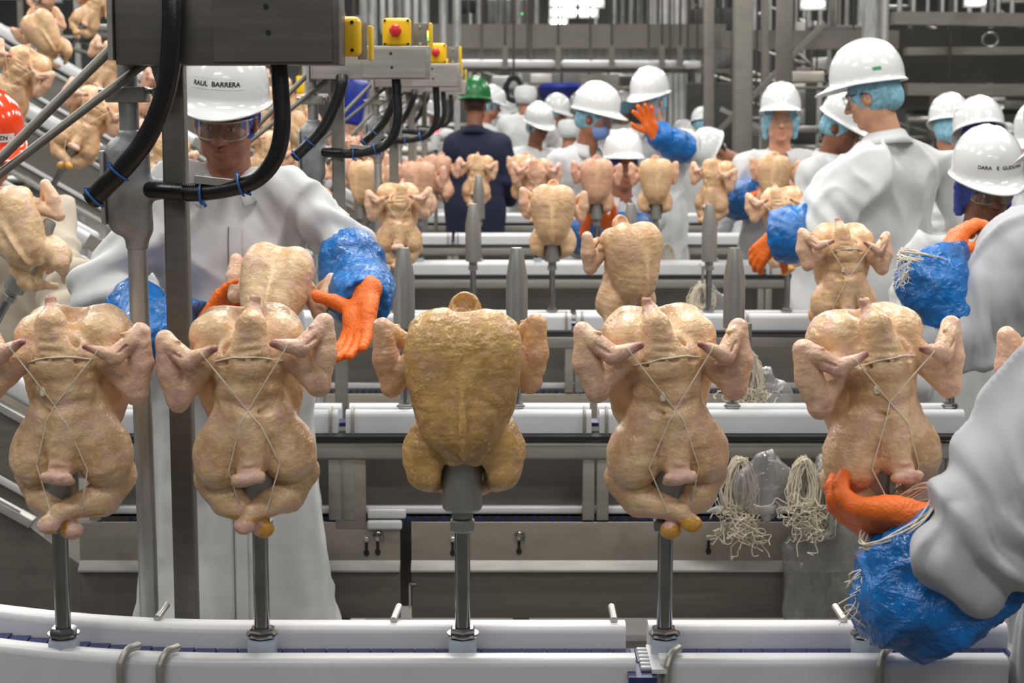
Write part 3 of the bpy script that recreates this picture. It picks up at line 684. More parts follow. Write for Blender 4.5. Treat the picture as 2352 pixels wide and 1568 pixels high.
conveyor(4, -1.16, 2.2, [-0.6, 0.02, 0.72, 1.4], 'fourth conveyor, in front of the three workers facing left and right', detail=1)
conveyor(5, -1.0, 2.6, [-0.4, 0.3, 1.0, 1.7], 'fifth conveyor, thin white rails behind the fourth', detail=0)
conveyor(6, -1.0, 2.8, [-0.4, 0.3, 1.0, 1.7], 'sixth conveyor, last white rails before the far workers', detail=0)
# spike stands
def stands(n, pxs, py, lab, rod, grp='bare and loaded spike stands'):
    for px, l in pxs: spike_stand(l, at(px, py, YR[n]), rod)
stands(1, [(146, 'spike stand under the leftmost large tied chicken'), (602, 'spike stand under the large tied chicken beside the square post'), (1063, 'spike stand with its wide grey sleeve showing under the breast-forward chicken'),
           (1526, 'spike stand under the tied chicken right of the breast-forward one'), (1990, 'spike stand behind the orange glove and blue sleeve at lower right')], 1450, '', 0.205)
stands(2, [(930, 'bare pointed spike stand right of the open orange hand'), (1187, 'bare pointed spike stand behind the breast-forward chicken'), (1433, 'spike stand under the side-on chicken in the second row'),
           (1682, 'bare pointed spike stand right of the third tied chicken'), (1938, 'spike stand under the small tied chicken before the tall worker'), (2182, 'spike stand with bare rod beside the right-hand workers')], 930, '', 0.236)
stands(3, [(911, 'spike stand under the small tied chicken over the left rails'), (1087, 'bare spike stand in the third row left of the plain chicken'), (1268, 'spike stand with sleeve showing under the plain third-row chicken'),
           (1447, 'bare spike stand whose tip shows behind the side-on chicken'), (1627, 'bare spike stand in the third row in front of the smiling worker'), (1807, 'spike stand whose rod shows below the tall worker\'s orange glove')], 712, '', 0.206)
stands(4, [(828, 'far spike stand under the chicken behind the second steel post'), (964, 'far spike stand under the pink chicken on the left'), (1100, 'bare far spike stand in front of the navy-clad worker'), (1235, 'far spike stand under the wing-spread chicken'),
           (1370, 'far spike stand under the pinkish plain chicken'), (1505, 'far spike stand under the pale plain chicken'), (1640, 'far spike stand under the sideways chicken'), (1777, 'far spike stand under the chicken at the smiling worker\'s chest')], 588, '', 0.206)
# ------------------------------------------------------------------ push-button stations
def station(Y, X, label, first=False):
    """built at the first row's measurements in metres; X is the centre of the square post"""
    s = 1 / 1370.0
    t = thing('control_station', label, 'control station', (X, Y, 0), 'push-button stations along the lines')
    def P(px, py, dy=0.0): return np.array([X + (px - 412) * s, Y + dy, 1.735 + (128 - py) * s])
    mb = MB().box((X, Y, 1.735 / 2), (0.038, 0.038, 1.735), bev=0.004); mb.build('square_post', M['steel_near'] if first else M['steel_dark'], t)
    MB().box((X, Y, 0.006), (0.12, 0.12, 0.012)).build('foot_plate', M['steel'], t)
    # control channel: long folded box
    c0, c1 = P(313, 5), P(806, 128)
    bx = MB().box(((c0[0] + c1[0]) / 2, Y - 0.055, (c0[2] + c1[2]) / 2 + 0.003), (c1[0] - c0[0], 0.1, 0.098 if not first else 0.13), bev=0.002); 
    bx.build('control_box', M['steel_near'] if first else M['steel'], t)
    e = MB().box((c0[0] - 0.006, Y - 0.05, (c0[2] + c1[2]) / 2), (0.008, 0.13, 0.11)).build('end_plate', M['steel'], t)
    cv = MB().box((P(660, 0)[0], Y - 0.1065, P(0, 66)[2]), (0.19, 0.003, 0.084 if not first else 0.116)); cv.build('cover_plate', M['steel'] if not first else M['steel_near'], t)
    for px, py in ((647, 26), (651, 82)):
        q = P(px, py, -0.109); MB().lathe([(0.0042, -0.001), (0.0042, 0.001)], q, 12, rotm(90, 0, 0)).build('screw_hole', M['mark'], t)
    # yellow stop boxes on top of the channel
    for (qx, qz, dyy, face) in ((P(668, 0)[0], P(0, 0)[2] + 0.045, -0.05, True),):
        if first: continue
        b = MB().box((qx, Y + dyy, qz), (0.086, 0.05, 0.086), bev=0.012).build('button_box', M['yellow'], t)
        MB().lathe([(0.012, 0), (0.012, 0.012), (0.0185, 0.014), (0.0185, 0.022), (0.014, 0.03), (0.004, 0.033)], (qx - 0.002, Y + dyy - 0.026, qz + 0.004), 24, rotm(90, 0, 0)).build('stop_button', M['red'], b)
        for a in (-1, 1):
            for c in (-1, 1): MB().lathe([(0.004, 0), (0.004, 0.002)], (qx + a * 0.035, Y + dyy - 0.0255, qz + c * 0.035), 8, rotm(90, 0, 0)).build('corner_screw', M['dark'], b)
        MB().box((qx + 0.068, Y + 0.0, qz - 0.005), (0.042, 0.004, 0.07), bev=0.001).build('bracket_plate', M['steel_dark'], t)
        for c in (-0.026, 0.026): MB().lathe([(0.005, 0), (0.005, 0.003)], (qx + 0.068, Y - 0.003, qz - 0.005 + c), 10, rotm(90, 0, 0)).build('bolt', M['steel_bright'], t)
        MB().box((qx + 0.098, Y + 0.05, qz - 0.01), (0.01, 0.07, 0.086), bev=0.004).build('button_box', M['yellow'], t)
    if first:
        b = MB().box((P(786, 0)[0], Y + 0.03, P(0, 84)[2]), (0.076, 0.05, 0.066), bev=0.010).build('button_box', M['yellow'], t)
        for c in (-0.023, 0.023): MB().lathe([(0.003, 0), (0.003, 0.002)], (P(821, 0)[0], Y + 0.003, P(0, 84)[2] + c), 8, rotm(90, 0, 0)).build('corner_screw', M['dark'], b)
        MB().box((P(838, 0)[0], Y + 0.06, P(0, 92)[2]), (0.016, 0.004, 0.062)).build('bracket_plate', M['steel'], t)
        MB().box((P(855, 0)[0], Y + 0.09, P(0, 96)[2]), (0.006, 0.05, 0.058), bev=0.002).build('button_box', M['yellow'], t)
    # hoses
    ha = [P(446, 120 if not first else -10, -0.115), P(447, 60 if first else 150, -0.125), P(437, 160 if first else 190, -0.125), P(415, 240, -0.12), P(374, 318, -0.11), P(320, 380, -0.10), P(272, 424, -0.09), P(243, 452, -0.08)]
    MB().tube(ha, [0.0185, 0.0175, 0.0165, 0.0165, 0.0165, 0.0165, 0.016], 16, sub=6).build('hose', M['black'], t)
    hb = [P(662, 118, -0.055), P(667, 200, -0.06), P(670, 290, -0.065), P(652, 360, -0.065), P(608, 407, -0.06), P(545, 427, -0.055), P(470, 437, -0.05), P(432, 435, -0.04), P(350, 432, -0.01)]
    MB().tube(hb, 0.0142, 16, sub=6).build('hose', M['black'], t)
    mb = MB()
    for q in np.linspace(0, 1, 9): mb.tube([P(440 + q * 40, 436, -0.045 - q * 0.004) + (-0.0008, 0, 0), P(440 + q * 40, 436, -0.045 - q * 0.004) + (0.0008, 0, 0)], 0.0158, 14)
    mb.build('hose_fitting', M['black'], t)
    MB().box(P(527, 412, -0.055), (0.085, 0.02, 0.012), rotm(0, 6, 0)).build('cable_bridge', M['steel'], t)
    MB().box(P(268, 415, -0.075), (0.075, 0.02, 0.02), rotm(0, -42, 0), bev=0.004).build('cable_saddle', M['black'], t)
    def tie(c, d, r):
        d = np.array(d, float); d /= np.linalg.norm(d); u = np.cross(d, (0, 1.0, 0)); u /= np.linalg.norm(u); w = np.cross(d, u)
        MB().tube([c + r * (math.cos(a) * u + math.sin(a) * w) for a in np.linspace(0, 6.283, 25)[:-1]], 0.0022, 6, closed=True).box(c + u * r, (0.006, 0.006, 0.008)).build('cable_tie', M['blue_tie'], t)
    tie(P(310, 388, -0.098), (52, 0, 62), 0.0195); tie(P(250, 446, -0.082), (52, 0, 50), 0.0195); tie(P(482, 436, -0.051), (1, 0, 0), 0.019); tie(P(572, 418, -0.058), (60, 0, 18), 0.019)
    MB().tube([P(484, 452, -0.06), P(494, 468, -0.06)], 0.003, 6).build('tie_tail', M['blue_tie'], t); MB().tube([P(585, 436, -0.06), P(597, 440, -0.06)], 0.003, 6).build('tie_tail', M['blue_tie'], t)
    # conduit with pulling elbow
    MB().tube([P(305, 118, 0.0), P(308, 305, 0.0)], 0.0165, 18).build('conduit_pipe', M['galv'], t)
    MB().tube([P(318, 560, 0.0), np.array([P(326, 0)[0], Y, 0.0])], 0.0165, 18).build('conduit_pipe', M['galv'], t)
    cx = P(300, 0)[0]
    v, q = Field(P(230, 580) - (0.02, 0.06, 0.02), P(370, 280) + (0.02, 0.06, 0.02), 0.0035).chain([P(310, 302), P(308, 330)], [0.021, 0.021], 0.006).chain([P(290, 352), P(292, 500)], [0.030, 0.030], 0.008).chain([P(322, 352), P(326, 520)], [0.022, 0.022], 0.008).cap(P(318, 515), P(318, 562), 0.021, 0.019, 0.01).cap(P(330, 432), P(372, 432), 0.021, 0.018, 0.01).half(P(0, 572), (0, 0, -1)).half(P(0, 296), (0, 0, 1)).mesh()
    me = make_mesh('junction_body', v - np.array([X, Y, 0]), q, 1); j = obj('junction_body', me, M['castgrey'], t)
    MB().box(P(249, 428), (0.007, 0.052, 0.125), bev=0.003).build('cover_gasket', M['steel_bright'], t)
    MB().box((P(306, 0)[0], Y, P(0, 216)[2]), (0.068, 0.045, 0.026), bev=0.003).build('pipe_clamp', M['steel'], t)
    MB().tube([P(240, 208), P(375, 208)], 0.0045, 8).tube([P(362, 210), P(372, 210)], 0.0085, 6).build('clamp_bolt', M['steel_bright'], t)
    MB().prism([(P(345, 0)[0], P(0, 118)[2]), (P(385, 0)[0], P(0, 118)[2]), (P(385, 0)[0], P(0, 262)[2]), (P(374, 0)[0], P(0, 200)[2]), (P(362, 0)[0], P(0, 150)[2])], 1, Y - 0.004, Y + 0.004).build('gusset', M['steel'], t)
    # diagonal stay rods
    MB().tube([P(308, 98, -0.06), P(-30, 452, -0.16)], 0.0082, 12).build('stay_rod', M['steel_dark'], t)
    MB().tube([P(364, 138, -0.02), P(-30, 462, -0.16)], 0.0072, 12).build('stay_rod', M['steel_dark'], t)
    return t
st1 = station(2.94, X_at(412, 700, 2.94), 'near push-button station, large dark control box over the square post at left', True)
station(5.40, X_at(778, 400, 5.40), 'second push-button station, with a big yellow stop box on top')
station(7.49, X_at(905, 400, 7.49), 'third push-button station, behind the larger yellow stop box')
station(9.89, X_at(945, 350, 9.89), 'fourth push-button station, pale control box with no post in front of it')
station(12.04, X_at(975, 320, 12.04), 'farthest push-button station, partly hidden behind the others')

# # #

Each line from the line containing "bx = MB().box(((c0[0]" through the line containing "e = MB().box((c0[0]" is to be transcribed exactly, and no other line.

### Task output
    bx = MB().box(((c0[0] + c1[0]) / 2, Y - 0.055, (c0[2] + c1[2]) / 2 + 0.003), (c1[0] - c0[0], 0.1, 0.098 if not first else 0.13), bev=0.002); 
    bx.build('control_box', M['steel_near'] if first else M['steel'], t)
    e = MB().box((c0[0] - 0.006, Y - 0.05, (c0[2] + c1[2]) / 2), (0.008, 0.13, 0.11)).build('end_plate', M['steel'], t)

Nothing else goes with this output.